According to the City of Charleston, approximately 38,000 people live on the peninsula. Every student on the peninsula from Mt. Pleasant Street southward is zoned for Burke, yet the school currently has a population of less than 400 students in the high school alone. According to numbers released by U.S. News and World Report in their annual “Best High Schools in America,” rankings, Burke is 99 percent black. The Post and Courier reported in a story in 2015 that the peninsula is 67 percent white and approximately 28 percent black. Burke was built to accommodate 1,800 students (between the Middle and High School). It’s clear that Charleston’s white and black populations are opting for other options aside from Burke, a school with an amazing 8:1 student to teacher ratio.

But that can change. Walker says one of the things that Burke was known for in its past was its close-knit, family atmosphere. Students felt like faculty members were part of their family. Faculty members taught students as if they were family members. That was a time when teachers lived in the neighborhoods. A shortage of affordable housing options has forced many teachers at Burke to live outside of the peninsula.

“We need to bring the teachers back to the neighborhoods, no matter what Burke looks like,” Walker suggests.

“Everyone can come to Burke,” proclaims Dilligard. “Everyone.”

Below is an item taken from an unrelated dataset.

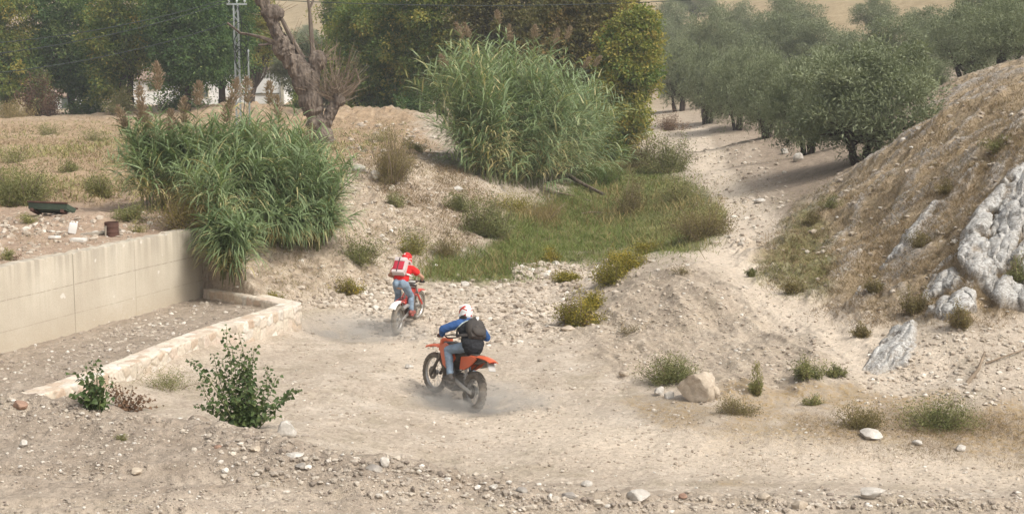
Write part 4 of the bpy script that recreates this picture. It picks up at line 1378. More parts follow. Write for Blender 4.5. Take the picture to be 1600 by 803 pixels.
# left clump: on the bank end beside the concrete wall
def tipL(p, u, v, rng):
    e = (u - 390) / 150.0
    h = 1.80 - 0.25 * e * e + rng.normal() * 0.30
    return p + np.array([0.75 * e + 0.35 * rng.normal(), -0.45 * rng.random() + 0.25 * rng.normal(), h])
FL_ = [(225, 312), (300, 306), (400, 300), (470, 312), (510, 345), (500, 385), (440, 380), (385, 372), (355, 400), (335, 382), (325, 345), (240, 338)]
SL = img_stalks(rr_, 430, FL_, None, tipL)
# the foot fringe hanging down along the wall end
def tipF(p, u, v, rng):
    return p + np.array([0.12 + 0.22 * rng.normal(), -0.35 + 0.25 * rng.normal(), 0.85 + 0.25 * rng.random()])
SL += img_stalks(rr_, 60, [(336, 405), (366, 398), (386, 440), (362, 456), (344, 448)], None, tipF)
def tipG(p, u, v, rng):
    return p + np.array([0.30 * rng.normal(), -0.45 + 0.3 * rng.normal(), 0.75 + 0.35 * rng.random()])
SL += img_stalks(rr_, 110, [(390, 366), (440, 372), (505, 380), (512, 350), (520, 372), (500, 396), (440, 392), (400, 384)], None, tipG)
PL_ = []
for (uu, vv_, bu) in [(247, 128, 255), (221, 160, 230), (196, 186, 222), (226, 182, 240), (309, 152, 305), (288, 180, 290), (363, 152, 350), (354, 178, 345), (386, 150, 388), (422, 150, 425), (434, 172, 440), (232, 190, 250), (268, 196, 272), (480, 214, 470)]:
    b = hit1(bu, 325); yn = b[1] / KD
    PL_.append((b, at(uu, vv_ + 14, yn)))
# tall leafy leaders standing out of the left clump
for (uu, vv_) in [(200, 205), (213, 200), (242, 186), (250, 190), (330, 190), (318, 200), (345, 205), (425, 182), (420, 190), (490, 215), (535, 232), (470, 205), (400, 200), (300, 205), (270, 208)]:
    b = hit1(np.clip(uu, 225, 500), 330 if uu < 480 else 350); SL.append((b, at(uu, vv_, b[1] / KD)))
cane("giant_cane", "lower giant cane clump with brown plumes at the end of the concrete wall", hit1(400, 340), SL, 24, 71, PL_, 0.60, 0.044, 0.46)
# big clump in the middle
b0 = hit1(805, 282)
def tipR(p, u, v, rng):
    e = (u - 808) / 95.0
    a = rng.normal()
    return p + np.array([1.75 * e + 0.55 * a, -0.5 + 1.0 * rng.normal() * 0.6, 4.75 - 1.25 * e * e - 0.5 * abs(a) + 0.45 * rng.normal()])
FR_ = [(722, 262), (760, 250), (860, 252), (900, 262), (890, 285), (830, 296), (770, 290)]
SR = img_stalks(rr_, 430, FR_, None, tipR)
def tipR2(p, u, v, rng):
    e = (u - 808) / 95.0
    return p + np.array([2.2 * e + 0.9 * rng.normal(), -1.1 + 0.6 * rng.normal(), 2.5 - 0.6 * abs(e) + 0.8 * rng.normal()])
SR += img_stalks(rr_, 230, FR_, None, tipR2)
PR_ = []
for (uu, vv_) in [(722, 62), (733, 60), (779, 40), (797, 66), (834, 62), (866, 70), (885, 62), (912, 108), (928, 105), (700, 108), (742, 118), (742, 150)]:
    b = hit1(808 + (uu - 808) * 0.5, 278); PR_.append((b, at(uu, vv_, b[1] / KD)))
cane("giant_cane", "tall rounded giant cane clump beside the green channel", b0, SR, 26, 72, PR_, 0.80, 0.060, 0.55)

# ---- shrubs
def shrub(name, label, u, v, w_, h_, mat, seed, n=900, L=0.07, W=0.03, group=None, tint=0.5, upright=0.5, stems=26, yn=None, cat="shrub", mat2=None, f2=0.0, low=0.15):
    """w_, h_ in photo pixels at the foot (u, v)"""
    rng = np.random.default_rng(seed)
    n = int(n * 4.6); L = L * 0.66; W = W * 0.62
    p = hit1(u, v) if yn is None else ground(u, yn)
    s = p[1] / FPX * 1.15
    rw, hh = w_ * s / 2, h_ * s
    root = empty(name, tuple(p), label, cat, group)
    st_, vb, vb2 = MB(), VB(), VB()
    per = max(6, n // stems)
    for k in range(stems):
        a = rng.uniform(0, 6.283); e = rng.random() ** 0.6
        tip = np.array([rw * e * math.cos(a), rw * 0.8 * e * math.sin(a), hh * (1 - 0.6 * e ** 2) * rng.uniform(0.25, 1.1)]) * rng.uniform(0.55, 1.3)
        foot = np.array([tip[0] * 0.25, tip[1] * 0.25, -0.05])
        P = curve(foot, tip, 0.10, rng, 6)
        st_.tube(P, np.linspace(0.012, 0.004, 6) * (0.6 + hh * 0.5), 4, False)
        t = low + (1 - low) * rng.random(per) ** 0.8
        ix = t * 5; i0 = np.clip(ix.astype(int), 0, 4); f = (ix - i0)[:, None]
        pos = P[i0] * (1 - f) + P[i0 + 1] * f
        pos = pos + rng.normal(size=(per, 3)) * rw * 0.14
        D = norm(rng.normal(size=(per, 3))) + np.array([0, 0, upright * 2])
        tn_ = tint + 0.15 * rng.normal() + 0.12 * rng.normal(size=per)
        V, F, T = leaf_quads(pos, D, L * rng.uniform(0.6, 1.4, per), W * rng.uniform(0.7, 1.3, per), rng, tn_)
        (vb2 if (mat2 is not None and rng.random() < f2) else vb).add(V, F, T)
    st_.build("stems", M_TWIG, root)
    if vb.n: vb.build("foliage", mat, root)
    if vb2.n: tag(vb2.build("dry_foliage" if mat2 in (M_BROWNLEAF, M_DRY) else "flower_heads", mat2, root), kind="stuff")
    return root

shrub("tamarisk_shrub", "feathery olive green bush on the stony bank crest", 612, 285, 72, 78, M_SHRUBO, 81, 2600, 0.13, 0.02, None, 0.45, 1.3, 60)
shrub("bank_bush", "dark green bush low on the bank beside channel", 758, 368, 78, 66, M_SHRUB, 82, 2600, 0.09, 0.045, None, 0.30, 0.3, 50)
shrub("bank_bush", "small dark bush right of the bank above the channel", 720, 330, 48, 34, M_SHRUB, 83, 900, 0.08, 0.04, None, 0.35, 0.3)
shrub("bank_bush", "low dark green weeds below the feathery bush", 620, 322, 40, 24, M_SHRUB, 84, 500, 0.07, 0.035, None, 0.35, 0.3)
shrub("bank_bush", "low grey green bush spreading at the bank foot left of red rider", 562, 408, 70, 34, M_SHRUB, 85, 1300, 0.07, 0.035, None, 0.35, 0.2, 40)
shrub("flowering_weed", "yellow flowering bush behind the red helmet", 645, 398, 62, 38, M_SHRUB, 86, 1300, 0.06, 0.035, None, 0.55, 0.2, 44, None, "weed", M_SHRUBY, 0.35)
shrub("flowering_weed", "grey seeded weed right of the yellow flowering bush", 690, 398, 52, 30, M_SHRUBO, 87, 800, 0.05, 0.03, None, 0.4, 0.2, 30, None, "weed")
shrub("yellow_weed", "yellow autumn weed at the foot of the left bank", 543, 460, 46, 26, M_SHRUBY, 88, 900, 0.055, 0.035, None, 0.55, 0.2, 34, None, "weed", M_SHRUBO, 0.4)
shrub("yellow_weed", "bright yellow bush at the mound foot", 905, 508, 72, 46, M_SHRUBY, 89, 1900, 0.055, 0.04, None, 0.45, 0.2, 50, None, "weed", M_BROWNLEAF, 0.2)
shrub("yellow_weed", "yellow green weed strip climbing the mound edge", 958, 440, 66, 34, M_SHRUBY, 90, 1200, 0.06, 0.04, None, 0.40, 0.2, 36, None, "weed")
shrub("yellow_weed", "yellow weed behind the white stones in the green", 865, 408, 34, 22, M_SHRUBY, 91, 420, 0.06, 0.04, None, 0.6, 0.2, 18, None, "weed")
shrub("yellow_weed", "yellow weed at the top end of the weed strip", 966, 412, 36, 22, M_SHRUBY, 92, 420, 0.06, 0.04, None, 0.6, 0.2, 18, None, "weed")
for k, (u, v, w_, h_, lab) in enumerate([(985, 418, 60, 26, "yellow weeds at the crest of the mound's back edge"), (925, 484, 44, 26, "yellow leaved weed just above the bright yellow bush"), (885, 440, 44, 14, "low yellow weed on the stony bar"), (800, 330, 70, 30, "straw yellow weeds at the left side of the channel"), (1010, 396, 50, 18, "olive yellow weeds between mound and channel grass")]):
    shrub("yellow_weed", lab, u, v, w_, h_, M_SHRUBY, 240 + k, 1100, 0.06, 0.04, "yellow weeds along the mound edge", 0.5, 0.2, 36, None, "weed")
shrub("scrub_bush", "yellowish dry bush spilling over the wall top", 285, 352, 120, 62, M_SHRUBO, 93, 2600, 0.06, 0.025, None, 0.62, 0.5, 60, None, "shrub", M_SHRUBY, 0.15)
shrub("scrub_bush", "grey green bush behind the rusty drum", 205, 345, 62, 30, M_SHRUB, 94, 900, 0.08, 0.03, None, 0.4, 0.5, 34)
shrub("scrub_bush", "grey green bush at the left edge of the terrace", 40, 318, 92, 58, M_SHRUB, 95, 2000, 0.10, 0.035, None, 0.42, 0.6, 50)
shrub("scrub_bush", "small round bush in the dry earth of the terrace", 160, 306, 40, 36, M_SHRUB, 96, 800, 0.09, 0.03, None, 0.45, 0.6, 30)
shrub("scrub_bush", "low bush left of the terrace bush by the frame edge", 4, 322, 40, 40, M_SHRUB, 97, 700, 0.10, 0.035, None, 0.25, 0.5, 28)
for k, (u, v, w_, h_, lab) in enumerate([(20, 255, 70, 26, "grey green weed patch in the dry field at the left edge"), (75, 212, 46, 18, "far green weed in the dry field"), (150, 222, 60, 18, "weed patch in the dry field left of the cane top"), (110, 270, 36, 18, "small weed in the dry field above the round bush"), (590, 222, 60, 16, "low weed on bare earth between gnarled trunk and tall cane"), (645, 236, 40, 18, "low weed at the terrace edge left of the tall cane"), (15, 300, 60, 30, "upper grey green bush at the left edge of the terrace")]):
    shrub("field_weed", lab, u, v, w_, h_, M_SHRUB, 220 + k, 500, 0.10, 0.03, "weeds in the dry field", 0.45, 0.6, 30, None, "weed")
shrub("weed_tuft", "grey green weed under the green trough", 45, 348, 34, 16, M_SHRUB, 98, 260, 0.06, 0.02, None, 0.6, 0.6, 14, None, "weed")
shrub("weed_tuft", "blue grey weed right of the rusty drum", 216, 362, 26, 12, M_SHRUB, 99, 240, 0.05, 0.02, None, 0.65, 0.5, 14, None, "weed")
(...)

And therein lies Burke’s potential: as a unifying catalyst for a city that too often is divided in black and white. Perhaps Burke can evolve into a model of a neighborhood school that succeeds for everyone while embracing its history and legacy. Maybe, in some way, Burke can make people truly forget about the imaginary lines that unnecessarily divide us.

“Children don’t have a problem with each other,” says McCloud. “It’s the adults. Adults are the ones with prejudices and these ideas about not getting along. Children aren’t like that.”